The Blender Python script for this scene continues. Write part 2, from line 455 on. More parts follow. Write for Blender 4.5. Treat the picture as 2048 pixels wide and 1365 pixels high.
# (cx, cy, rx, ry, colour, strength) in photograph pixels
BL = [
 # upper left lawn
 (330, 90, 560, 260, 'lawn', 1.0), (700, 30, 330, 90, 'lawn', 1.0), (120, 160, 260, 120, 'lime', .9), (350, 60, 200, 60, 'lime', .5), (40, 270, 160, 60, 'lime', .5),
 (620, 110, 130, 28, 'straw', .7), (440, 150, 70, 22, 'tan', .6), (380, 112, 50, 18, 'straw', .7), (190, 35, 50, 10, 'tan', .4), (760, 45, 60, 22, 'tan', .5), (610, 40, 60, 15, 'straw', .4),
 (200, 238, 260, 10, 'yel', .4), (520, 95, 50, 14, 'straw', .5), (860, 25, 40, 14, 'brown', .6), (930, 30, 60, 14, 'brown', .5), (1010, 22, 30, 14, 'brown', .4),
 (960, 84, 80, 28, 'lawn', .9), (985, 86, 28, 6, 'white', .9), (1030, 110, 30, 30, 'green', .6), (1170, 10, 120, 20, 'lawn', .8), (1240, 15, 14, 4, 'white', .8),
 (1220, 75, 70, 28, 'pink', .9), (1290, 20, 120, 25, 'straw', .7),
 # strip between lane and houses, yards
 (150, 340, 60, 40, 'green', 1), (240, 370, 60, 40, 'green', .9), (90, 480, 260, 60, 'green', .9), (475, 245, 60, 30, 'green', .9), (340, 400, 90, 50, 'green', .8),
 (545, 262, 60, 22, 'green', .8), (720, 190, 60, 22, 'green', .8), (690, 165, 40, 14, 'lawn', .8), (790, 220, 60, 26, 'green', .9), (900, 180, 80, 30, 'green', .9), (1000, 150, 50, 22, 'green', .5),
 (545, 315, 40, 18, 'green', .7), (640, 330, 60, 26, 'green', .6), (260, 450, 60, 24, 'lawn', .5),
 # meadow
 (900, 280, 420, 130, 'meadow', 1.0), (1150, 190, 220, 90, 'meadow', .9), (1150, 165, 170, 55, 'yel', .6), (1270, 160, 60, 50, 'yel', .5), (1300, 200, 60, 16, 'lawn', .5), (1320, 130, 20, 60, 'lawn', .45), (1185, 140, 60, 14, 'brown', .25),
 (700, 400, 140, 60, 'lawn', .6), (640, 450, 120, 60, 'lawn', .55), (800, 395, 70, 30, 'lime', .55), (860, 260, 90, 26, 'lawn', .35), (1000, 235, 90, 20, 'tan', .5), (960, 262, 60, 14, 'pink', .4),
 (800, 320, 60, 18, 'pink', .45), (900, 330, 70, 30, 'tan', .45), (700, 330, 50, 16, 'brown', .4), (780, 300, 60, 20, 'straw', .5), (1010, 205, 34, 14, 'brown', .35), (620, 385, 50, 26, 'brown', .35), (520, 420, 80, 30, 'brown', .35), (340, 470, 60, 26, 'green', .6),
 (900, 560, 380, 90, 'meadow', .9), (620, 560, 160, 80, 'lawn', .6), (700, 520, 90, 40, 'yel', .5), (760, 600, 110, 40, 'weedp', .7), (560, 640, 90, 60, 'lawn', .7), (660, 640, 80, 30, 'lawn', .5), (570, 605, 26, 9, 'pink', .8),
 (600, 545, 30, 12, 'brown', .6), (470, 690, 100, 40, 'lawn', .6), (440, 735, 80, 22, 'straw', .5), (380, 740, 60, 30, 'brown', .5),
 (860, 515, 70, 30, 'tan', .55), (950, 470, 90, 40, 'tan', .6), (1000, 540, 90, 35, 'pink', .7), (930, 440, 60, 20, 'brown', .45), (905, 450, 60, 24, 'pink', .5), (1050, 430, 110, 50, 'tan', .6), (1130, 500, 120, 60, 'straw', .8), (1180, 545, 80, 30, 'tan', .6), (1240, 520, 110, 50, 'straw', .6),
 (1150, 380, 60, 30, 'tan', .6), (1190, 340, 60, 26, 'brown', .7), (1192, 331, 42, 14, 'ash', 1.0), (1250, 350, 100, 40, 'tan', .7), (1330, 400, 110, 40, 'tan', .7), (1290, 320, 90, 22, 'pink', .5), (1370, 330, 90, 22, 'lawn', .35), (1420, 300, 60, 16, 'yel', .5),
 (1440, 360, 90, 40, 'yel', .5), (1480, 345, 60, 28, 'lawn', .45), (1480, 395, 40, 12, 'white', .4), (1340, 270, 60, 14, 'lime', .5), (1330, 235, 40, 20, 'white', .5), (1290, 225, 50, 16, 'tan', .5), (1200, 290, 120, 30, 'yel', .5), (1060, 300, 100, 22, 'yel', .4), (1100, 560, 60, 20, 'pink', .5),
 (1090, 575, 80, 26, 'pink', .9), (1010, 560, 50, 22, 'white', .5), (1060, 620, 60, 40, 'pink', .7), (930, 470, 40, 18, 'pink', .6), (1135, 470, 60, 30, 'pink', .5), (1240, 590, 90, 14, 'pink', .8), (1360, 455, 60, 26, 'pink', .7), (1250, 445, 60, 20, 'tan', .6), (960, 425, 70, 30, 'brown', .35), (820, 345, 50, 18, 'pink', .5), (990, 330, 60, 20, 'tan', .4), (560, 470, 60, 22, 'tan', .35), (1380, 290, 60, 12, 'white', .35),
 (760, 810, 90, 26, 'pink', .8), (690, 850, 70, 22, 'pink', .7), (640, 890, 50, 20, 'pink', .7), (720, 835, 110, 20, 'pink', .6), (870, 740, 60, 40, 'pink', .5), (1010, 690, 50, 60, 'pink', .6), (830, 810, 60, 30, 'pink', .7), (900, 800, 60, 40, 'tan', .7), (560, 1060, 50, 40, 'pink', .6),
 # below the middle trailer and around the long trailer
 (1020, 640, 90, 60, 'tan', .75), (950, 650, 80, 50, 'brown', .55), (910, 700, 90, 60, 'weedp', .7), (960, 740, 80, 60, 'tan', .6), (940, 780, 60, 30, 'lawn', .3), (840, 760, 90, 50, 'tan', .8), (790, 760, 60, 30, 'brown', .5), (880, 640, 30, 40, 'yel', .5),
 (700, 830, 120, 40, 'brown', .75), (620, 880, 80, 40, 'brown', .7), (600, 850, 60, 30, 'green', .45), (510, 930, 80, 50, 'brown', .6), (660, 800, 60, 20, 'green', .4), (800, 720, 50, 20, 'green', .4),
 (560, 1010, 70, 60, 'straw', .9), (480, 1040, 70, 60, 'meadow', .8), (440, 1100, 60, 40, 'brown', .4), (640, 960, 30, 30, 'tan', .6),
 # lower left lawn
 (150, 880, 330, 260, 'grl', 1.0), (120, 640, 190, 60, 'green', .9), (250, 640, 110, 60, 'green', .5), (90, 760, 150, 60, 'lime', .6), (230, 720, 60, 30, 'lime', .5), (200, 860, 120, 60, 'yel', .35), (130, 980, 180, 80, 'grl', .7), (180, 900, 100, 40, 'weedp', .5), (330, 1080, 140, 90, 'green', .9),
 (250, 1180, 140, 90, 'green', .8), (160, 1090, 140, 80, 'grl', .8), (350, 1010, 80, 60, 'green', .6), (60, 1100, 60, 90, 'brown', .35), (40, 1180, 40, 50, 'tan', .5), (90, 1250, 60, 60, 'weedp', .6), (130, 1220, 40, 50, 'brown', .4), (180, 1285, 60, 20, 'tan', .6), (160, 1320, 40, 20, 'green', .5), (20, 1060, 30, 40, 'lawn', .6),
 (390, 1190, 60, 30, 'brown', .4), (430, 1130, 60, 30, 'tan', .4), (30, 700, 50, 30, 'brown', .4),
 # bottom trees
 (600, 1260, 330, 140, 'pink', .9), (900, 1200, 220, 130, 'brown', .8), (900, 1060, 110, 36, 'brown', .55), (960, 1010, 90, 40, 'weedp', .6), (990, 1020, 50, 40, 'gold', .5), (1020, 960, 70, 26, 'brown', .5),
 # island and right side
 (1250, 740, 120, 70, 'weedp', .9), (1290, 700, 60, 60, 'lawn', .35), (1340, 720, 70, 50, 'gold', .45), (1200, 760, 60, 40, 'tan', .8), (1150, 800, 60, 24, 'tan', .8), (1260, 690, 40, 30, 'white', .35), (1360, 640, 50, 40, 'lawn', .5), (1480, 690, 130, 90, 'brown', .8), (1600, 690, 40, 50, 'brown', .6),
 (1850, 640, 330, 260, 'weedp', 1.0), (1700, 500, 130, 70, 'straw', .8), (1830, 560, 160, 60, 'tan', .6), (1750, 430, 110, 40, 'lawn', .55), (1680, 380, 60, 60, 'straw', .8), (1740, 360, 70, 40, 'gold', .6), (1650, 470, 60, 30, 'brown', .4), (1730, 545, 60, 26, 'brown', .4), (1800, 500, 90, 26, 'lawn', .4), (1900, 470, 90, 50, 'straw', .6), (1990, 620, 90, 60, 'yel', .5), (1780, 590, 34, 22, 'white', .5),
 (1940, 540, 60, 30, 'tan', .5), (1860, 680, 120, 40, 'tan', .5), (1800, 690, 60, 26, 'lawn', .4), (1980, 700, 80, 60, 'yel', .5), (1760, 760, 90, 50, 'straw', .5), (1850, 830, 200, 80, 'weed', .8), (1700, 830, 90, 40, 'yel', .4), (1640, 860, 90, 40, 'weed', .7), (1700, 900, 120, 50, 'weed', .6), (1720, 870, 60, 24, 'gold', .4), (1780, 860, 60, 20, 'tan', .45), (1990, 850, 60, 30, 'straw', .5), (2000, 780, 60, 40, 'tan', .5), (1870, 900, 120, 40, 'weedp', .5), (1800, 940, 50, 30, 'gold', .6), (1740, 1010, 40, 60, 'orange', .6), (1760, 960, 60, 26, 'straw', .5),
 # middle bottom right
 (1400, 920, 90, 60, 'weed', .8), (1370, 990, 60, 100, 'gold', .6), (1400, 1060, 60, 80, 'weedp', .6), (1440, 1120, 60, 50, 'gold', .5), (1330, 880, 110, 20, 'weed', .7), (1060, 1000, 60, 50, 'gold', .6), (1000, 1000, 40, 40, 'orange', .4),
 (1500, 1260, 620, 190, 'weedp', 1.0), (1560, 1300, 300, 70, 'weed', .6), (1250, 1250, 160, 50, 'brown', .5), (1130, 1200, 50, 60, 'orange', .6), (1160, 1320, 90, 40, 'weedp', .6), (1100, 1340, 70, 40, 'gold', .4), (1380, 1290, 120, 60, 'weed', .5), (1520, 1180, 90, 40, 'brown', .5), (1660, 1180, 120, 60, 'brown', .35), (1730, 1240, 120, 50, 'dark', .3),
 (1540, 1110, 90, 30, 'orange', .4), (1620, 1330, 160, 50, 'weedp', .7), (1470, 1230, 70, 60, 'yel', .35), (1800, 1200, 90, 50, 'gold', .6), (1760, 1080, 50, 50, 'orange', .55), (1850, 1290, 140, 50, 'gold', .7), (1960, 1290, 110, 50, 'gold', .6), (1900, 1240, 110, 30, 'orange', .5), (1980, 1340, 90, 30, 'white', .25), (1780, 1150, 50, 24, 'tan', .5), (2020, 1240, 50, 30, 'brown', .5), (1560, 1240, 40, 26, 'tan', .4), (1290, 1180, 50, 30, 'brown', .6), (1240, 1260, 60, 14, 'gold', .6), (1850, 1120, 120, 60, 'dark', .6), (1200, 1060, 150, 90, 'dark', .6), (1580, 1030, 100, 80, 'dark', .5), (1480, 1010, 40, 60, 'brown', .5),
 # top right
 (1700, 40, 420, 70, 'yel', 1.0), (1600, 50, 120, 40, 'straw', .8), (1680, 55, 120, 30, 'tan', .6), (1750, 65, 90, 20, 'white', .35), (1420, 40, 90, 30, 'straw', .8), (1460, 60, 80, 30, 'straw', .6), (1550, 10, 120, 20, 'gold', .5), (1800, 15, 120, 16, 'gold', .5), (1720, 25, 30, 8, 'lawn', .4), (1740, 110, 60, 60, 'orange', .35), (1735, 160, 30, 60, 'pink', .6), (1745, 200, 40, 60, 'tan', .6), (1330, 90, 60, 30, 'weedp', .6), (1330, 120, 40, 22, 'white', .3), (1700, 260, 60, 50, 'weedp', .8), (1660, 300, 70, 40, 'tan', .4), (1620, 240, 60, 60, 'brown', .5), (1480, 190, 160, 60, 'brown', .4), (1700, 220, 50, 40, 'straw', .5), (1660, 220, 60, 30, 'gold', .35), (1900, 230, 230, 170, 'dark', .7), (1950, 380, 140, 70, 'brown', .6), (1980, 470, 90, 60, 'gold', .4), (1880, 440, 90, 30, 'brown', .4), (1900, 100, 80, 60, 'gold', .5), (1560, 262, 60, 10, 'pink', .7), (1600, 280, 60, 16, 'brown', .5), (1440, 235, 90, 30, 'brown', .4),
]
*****
_SET EXERCISE_:
Show the lines from the data above that contain the string "pixels".

_ANSWER TO THE EXERCISE_:
The Blender Python script for this scene continues. Write part 2, from line 455 on. More parts follow. Write for Blender 4.5. Treat the picture as 2048 pixels wide and 1365 pixels high.
# (cx, cy, rx, ry, colour, strength) in photograph pixels